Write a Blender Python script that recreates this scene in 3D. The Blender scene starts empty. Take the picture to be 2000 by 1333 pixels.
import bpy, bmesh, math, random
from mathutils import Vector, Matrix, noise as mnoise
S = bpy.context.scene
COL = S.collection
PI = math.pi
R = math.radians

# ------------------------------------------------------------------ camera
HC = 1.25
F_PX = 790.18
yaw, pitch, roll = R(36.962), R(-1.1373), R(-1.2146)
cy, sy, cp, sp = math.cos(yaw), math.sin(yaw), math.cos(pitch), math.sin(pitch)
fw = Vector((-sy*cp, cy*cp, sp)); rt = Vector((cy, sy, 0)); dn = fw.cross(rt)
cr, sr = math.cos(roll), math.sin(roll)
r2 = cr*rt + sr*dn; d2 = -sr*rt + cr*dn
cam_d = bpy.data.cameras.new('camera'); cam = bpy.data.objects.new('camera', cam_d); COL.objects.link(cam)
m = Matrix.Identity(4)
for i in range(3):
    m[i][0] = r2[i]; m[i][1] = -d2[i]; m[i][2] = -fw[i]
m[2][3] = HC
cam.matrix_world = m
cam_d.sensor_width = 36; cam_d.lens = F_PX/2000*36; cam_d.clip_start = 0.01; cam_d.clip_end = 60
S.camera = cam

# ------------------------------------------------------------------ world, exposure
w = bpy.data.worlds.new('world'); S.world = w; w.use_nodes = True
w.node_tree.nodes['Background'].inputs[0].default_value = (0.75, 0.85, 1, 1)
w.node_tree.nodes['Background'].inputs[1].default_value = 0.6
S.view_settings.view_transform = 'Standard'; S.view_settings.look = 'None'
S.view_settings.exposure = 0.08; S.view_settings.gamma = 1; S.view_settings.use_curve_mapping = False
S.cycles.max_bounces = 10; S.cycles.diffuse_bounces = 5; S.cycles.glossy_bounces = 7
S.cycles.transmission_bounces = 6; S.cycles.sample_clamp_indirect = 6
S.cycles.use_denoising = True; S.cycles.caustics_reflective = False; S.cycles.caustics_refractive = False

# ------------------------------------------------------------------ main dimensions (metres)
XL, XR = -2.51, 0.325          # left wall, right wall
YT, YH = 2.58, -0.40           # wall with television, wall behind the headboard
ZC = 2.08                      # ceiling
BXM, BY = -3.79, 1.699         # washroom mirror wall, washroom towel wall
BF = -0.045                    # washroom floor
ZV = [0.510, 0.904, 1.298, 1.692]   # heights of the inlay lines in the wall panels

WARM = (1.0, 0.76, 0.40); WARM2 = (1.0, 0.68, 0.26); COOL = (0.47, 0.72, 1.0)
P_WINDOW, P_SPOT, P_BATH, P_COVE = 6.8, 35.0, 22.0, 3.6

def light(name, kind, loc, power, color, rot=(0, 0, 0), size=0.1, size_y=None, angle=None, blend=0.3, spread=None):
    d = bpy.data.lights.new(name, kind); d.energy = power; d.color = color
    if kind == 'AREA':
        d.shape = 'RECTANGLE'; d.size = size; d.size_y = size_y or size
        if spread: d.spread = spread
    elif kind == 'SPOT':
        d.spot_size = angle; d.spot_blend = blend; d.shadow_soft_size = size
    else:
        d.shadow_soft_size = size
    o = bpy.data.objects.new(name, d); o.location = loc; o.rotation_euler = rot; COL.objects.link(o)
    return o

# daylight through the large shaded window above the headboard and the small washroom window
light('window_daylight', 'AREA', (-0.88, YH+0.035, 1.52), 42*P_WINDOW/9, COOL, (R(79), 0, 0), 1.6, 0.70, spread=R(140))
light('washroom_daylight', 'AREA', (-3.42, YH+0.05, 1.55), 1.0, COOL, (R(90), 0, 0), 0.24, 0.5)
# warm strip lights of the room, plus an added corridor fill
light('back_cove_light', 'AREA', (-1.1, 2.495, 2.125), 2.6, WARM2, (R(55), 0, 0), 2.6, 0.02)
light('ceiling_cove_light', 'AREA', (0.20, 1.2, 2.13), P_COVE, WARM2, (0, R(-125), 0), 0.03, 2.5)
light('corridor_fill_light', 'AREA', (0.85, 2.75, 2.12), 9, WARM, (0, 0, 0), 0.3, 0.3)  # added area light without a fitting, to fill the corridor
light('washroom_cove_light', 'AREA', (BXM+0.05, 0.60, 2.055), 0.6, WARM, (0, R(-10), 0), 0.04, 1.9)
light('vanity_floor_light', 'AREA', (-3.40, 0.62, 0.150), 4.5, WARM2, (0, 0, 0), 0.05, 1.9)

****

• _TASK_
Please restate the whole listing word for word.

• _RESULT FOR THIS TASK_
Write a Blender Python script that recreates this scene in 3D. The Blender scene starts empty. Take the picture to be 2000 by 1333 pixels.
import bpy, bmesh, math, random
from mathutils import Vector, Matrix, noise as mnoise
S = bpy.context.scene
COL = S.collection
PI = math.pi
R = math.radians

# ------------------------------------------------------------------ camera
HC = 1.25
F_PX = 790.18
yaw, pitch, roll = R(36.962), R(-1.1373), R(-1.2146)
cy, sy, cp, sp = math.cos(yaw), math.sin(yaw), math.cos(pitch), math.sin(pitch)
fw = Vector((-sy*cp, cy*cp, sp)); rt = Vector((cy, sy, 0)); dn = fw.cross(rt)
cr, sr = math.cos(roll), math.sin(roll)
r2 = cr*rt + sr*dn; d2 = -sr*rt + cr*dn
cam_d = bpy.data.cameras.new('camera'); cam = bpy.data.objects.new('camera', cam_d); COL.objects.link(cam)
m = Matrix.Identity(4)
for i in range(3):
    m[i][0] = r2[i]; m[i][1] = -d2[i]; m[i][2] = -fw[i]
m[2][3] = HC
cam.matrix_world = m
cam_d.sensor_width = 36; cam_d.lens = F_PX/2000*36; cam_d.clip_start = 0.01; cam_d.clip_end = 60
S.camera = cam

# ------------------------------------------------------------------ world, exposure
w = bpy.data.worlds.new('world'); S.world = w; w.use_nodes = True
w.node_tree.nodes['Background'].inputs[0].default_value = (0.75, 0.85, 1, 1)
w.node_tree.nodes['Background'].inputs[1].default_value = 0.6
S.view_settings.view_transform = 'Standard'; S.view_settings.look = 'None'
S.view_settings.exposure = 0.08; S.view_settings.gamma = 1; S.view_settings.use_curve_mapping = False
S.cycles.max_bounces = 10; S.cycles.diffuse_bounces = 5; S.cycles.glossy_bounces = 7
S.cycles.transmission_bounces = 6; S.cycles.sample_clamp_indirect = 6
S.cycles.use_denoising = True; S.cycles.caustics_reflective = False; S.cycles.caustics_refractive = False

# ------------------------------------------------------------------ main dimensions (metres)
XL, XR = -2.51, 0.325          # left wall, right wall
YT, YH = 2.58, -0.40           # wall with television, wall behind the headboard
ZC = 2.08                      # ceiling
BXM, BY = -3.79, 1.699         # washroom mirror wall, washroom towel wall
BF = -0.045                    # washroom floor
ZV = [0.510, 0.904, 1.298, 1.692]   # heights of the inlay lines in the wall panels

WARM = (1.0, 0.76, 0.40); WARM2 = (1.0, 0.68, 0.26); COOL = (0.47, 0.72, 1.0)
P_WINDOW, P_SPOT, P_BATH, P_COVE = 6.8, 35.0, 22.0, 3.6

def light(name, kind, loc, power, color, rot=(0, 0, 0), size=0.1, size_y=None, angle=None, blend=0.3, spread=None):
    d = bpy.data.lights.new(name, kind); d.energy = power; d.color = color
    if kind == 'AREA':
        d.shape = 'RECTANGLE'; d.size = size; d.size_y = size_y or size
        if spread: d.spread = spread
    elif kind == 'SPOT':
        d.spot_size = angle; d.spot_blend = blend; d.shadow_soft_size = size
    else:
        d.shadow_soft_size = size
    o = bpy.data.objects.new(name, d); o.location = loc; o.rotation_euler = rot; COL.objects.link(o)
    return o

# daylight through the large shaded window above the headboard and the small washroom window
light('window_daylight', 'AREA', (-0.88, YH+0.035, 1.52), 42*P_WINDOW/9, COOL, (R(79), 0, 0), 1.6, 0.70, spread=R(140))
light('washroom_daylight', 'AREA', (-3.42, YH+0.05, 1.55), 1.0, COOL, (R(90), 0, 0), 0.24, 0.5)
# warm strip lights of the room, plus an added corridor fill
light('back_cove_light', 'AREA', (-1.1, 2.495, 2.125), 2.6, WARM2, (R(55), 0, 0), 2.6, 0.02)
light('ceiling_cove_light', 'AREA', (0.20, 1.2, 2.13), P_COVE, WARM2, (0, R(-125), 0), 0.03, 2.5)
light('corridor_fill_light', 'AREA', (0.85, 2.75, 2.12), 9, WARM, (0, 0, 0), 0.3, 0.3)  # added area light without a fitting, to fill the corridor
light('washroom_cove_light', 'AREA', (BXM+0.05, 0.60, 2.055), 0.6, WARM, (0, R(-10), 0), 0.04, 1.9)
light('vanity_floor_light', 'AREA', (-3.40, 0.62, 0.150), 4.5, WARM2, (0, 0, 0), 0.05, 1.9)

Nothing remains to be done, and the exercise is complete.